The writer and editor of this marvelous reference work, Brewers Dictionary of Phrase and Fable, wrote:
"I have always read with a slip of paper and a pencil at my side, to jot down whatever I think may be useful to me, and these jottings I keep sorted in different lockers. This has been a life-habit with me." No doubt. We notice in the first edition there are:
100 hits for cat,
34 for cats
4 hits for puss
19 for tiger
100 for lion
4 for kitten
2 for kittens
Entries under 'cat' range from fallacious commonplaces,
Cat. Called a "familiar," from the medireval superstition that Satan's favourite form was a black cat. Hence "witches" were said to have a cat as their familiar.
To dubious but interesting notes:
Cat. A symbol of liberty. The Roman goddess of Liberty was represented as holding a cup in one hand, a broken sceptre in the other, and with a cat lying at her feet.

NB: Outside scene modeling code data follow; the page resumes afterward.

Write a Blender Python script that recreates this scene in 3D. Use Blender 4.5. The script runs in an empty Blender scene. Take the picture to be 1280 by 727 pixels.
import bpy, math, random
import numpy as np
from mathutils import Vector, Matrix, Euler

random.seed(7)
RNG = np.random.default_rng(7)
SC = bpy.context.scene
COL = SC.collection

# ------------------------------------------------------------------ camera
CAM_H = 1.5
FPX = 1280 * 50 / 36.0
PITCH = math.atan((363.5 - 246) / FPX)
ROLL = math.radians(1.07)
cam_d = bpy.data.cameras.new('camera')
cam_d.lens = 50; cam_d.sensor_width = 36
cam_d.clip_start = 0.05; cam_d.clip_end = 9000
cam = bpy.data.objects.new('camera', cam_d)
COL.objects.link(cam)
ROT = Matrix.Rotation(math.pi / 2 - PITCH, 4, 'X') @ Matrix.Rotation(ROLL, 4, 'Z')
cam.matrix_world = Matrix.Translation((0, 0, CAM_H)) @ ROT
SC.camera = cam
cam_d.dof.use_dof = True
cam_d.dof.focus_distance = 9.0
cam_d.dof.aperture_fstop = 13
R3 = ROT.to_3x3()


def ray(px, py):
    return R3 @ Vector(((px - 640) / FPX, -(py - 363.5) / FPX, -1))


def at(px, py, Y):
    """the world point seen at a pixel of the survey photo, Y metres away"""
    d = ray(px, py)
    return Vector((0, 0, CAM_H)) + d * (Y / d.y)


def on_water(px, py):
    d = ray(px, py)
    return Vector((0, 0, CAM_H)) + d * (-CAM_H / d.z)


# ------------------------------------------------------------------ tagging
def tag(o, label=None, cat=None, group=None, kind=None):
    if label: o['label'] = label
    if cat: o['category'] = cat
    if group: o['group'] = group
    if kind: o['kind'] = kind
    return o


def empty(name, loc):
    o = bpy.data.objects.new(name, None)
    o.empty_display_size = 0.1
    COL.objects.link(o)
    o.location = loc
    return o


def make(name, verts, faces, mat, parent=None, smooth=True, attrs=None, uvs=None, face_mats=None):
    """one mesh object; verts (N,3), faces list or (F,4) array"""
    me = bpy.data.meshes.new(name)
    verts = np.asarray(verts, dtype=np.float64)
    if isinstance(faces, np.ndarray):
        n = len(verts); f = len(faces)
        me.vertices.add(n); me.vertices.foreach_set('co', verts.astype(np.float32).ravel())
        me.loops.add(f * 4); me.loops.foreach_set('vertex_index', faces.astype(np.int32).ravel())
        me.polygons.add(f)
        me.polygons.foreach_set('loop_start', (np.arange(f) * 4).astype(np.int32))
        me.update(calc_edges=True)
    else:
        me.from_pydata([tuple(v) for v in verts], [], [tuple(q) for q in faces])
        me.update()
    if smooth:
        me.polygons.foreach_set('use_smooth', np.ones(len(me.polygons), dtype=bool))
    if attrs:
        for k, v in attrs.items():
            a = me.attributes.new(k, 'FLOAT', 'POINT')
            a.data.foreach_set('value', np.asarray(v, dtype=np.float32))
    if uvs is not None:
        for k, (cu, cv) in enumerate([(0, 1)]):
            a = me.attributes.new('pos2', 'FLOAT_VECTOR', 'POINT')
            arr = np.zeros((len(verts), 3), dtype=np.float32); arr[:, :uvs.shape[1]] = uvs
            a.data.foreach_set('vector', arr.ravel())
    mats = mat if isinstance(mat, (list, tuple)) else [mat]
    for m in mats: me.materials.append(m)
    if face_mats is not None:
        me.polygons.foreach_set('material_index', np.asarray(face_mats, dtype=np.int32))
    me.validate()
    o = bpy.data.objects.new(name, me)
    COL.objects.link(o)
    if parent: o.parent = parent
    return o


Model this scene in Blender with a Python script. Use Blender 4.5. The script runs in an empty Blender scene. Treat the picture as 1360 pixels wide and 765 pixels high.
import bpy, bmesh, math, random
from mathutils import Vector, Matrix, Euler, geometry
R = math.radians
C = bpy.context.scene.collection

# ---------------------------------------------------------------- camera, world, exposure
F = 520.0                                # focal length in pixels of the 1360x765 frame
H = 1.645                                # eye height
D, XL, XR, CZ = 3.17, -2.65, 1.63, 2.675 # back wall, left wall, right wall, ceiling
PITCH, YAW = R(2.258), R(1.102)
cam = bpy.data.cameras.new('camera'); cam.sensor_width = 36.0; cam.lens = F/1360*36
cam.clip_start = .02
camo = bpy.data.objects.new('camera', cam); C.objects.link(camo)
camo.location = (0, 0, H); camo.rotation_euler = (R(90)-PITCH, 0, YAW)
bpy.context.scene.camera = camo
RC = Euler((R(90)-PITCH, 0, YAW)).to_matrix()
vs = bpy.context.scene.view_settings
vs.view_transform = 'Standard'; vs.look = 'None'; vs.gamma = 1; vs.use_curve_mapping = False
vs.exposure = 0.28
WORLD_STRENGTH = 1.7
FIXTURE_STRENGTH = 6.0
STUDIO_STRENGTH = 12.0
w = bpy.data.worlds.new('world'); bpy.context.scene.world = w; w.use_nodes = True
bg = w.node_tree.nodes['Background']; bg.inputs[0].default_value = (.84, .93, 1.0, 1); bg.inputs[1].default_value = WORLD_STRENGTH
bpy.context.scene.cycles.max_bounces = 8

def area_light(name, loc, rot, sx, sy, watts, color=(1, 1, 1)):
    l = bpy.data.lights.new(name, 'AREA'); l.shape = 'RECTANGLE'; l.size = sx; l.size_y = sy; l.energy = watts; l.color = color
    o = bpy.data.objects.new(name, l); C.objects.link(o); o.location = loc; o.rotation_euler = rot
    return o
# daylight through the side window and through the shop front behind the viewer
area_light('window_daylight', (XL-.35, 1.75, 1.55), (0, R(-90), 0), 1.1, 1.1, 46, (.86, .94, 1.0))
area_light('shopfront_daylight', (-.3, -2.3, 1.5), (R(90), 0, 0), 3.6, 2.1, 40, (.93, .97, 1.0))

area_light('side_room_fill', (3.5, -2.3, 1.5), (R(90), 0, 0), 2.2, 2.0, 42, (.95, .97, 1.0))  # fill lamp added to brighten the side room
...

No animal is so great an enemy to all constraint as a cat.
and prove how perennial some cat tropes are,
The London Review says the Egyptians worshipped the cat as a symbol of the moon, not only because it is more active after sunset, but from the dilation and contraction of its pupil, symbolical of tho waxing and waning of the night-goddess. {See Puss.)
It is hard to find a boring page in Brewer's masterpiece, even today. His colloquial prose style manages a certain purity while still seeming neighborly.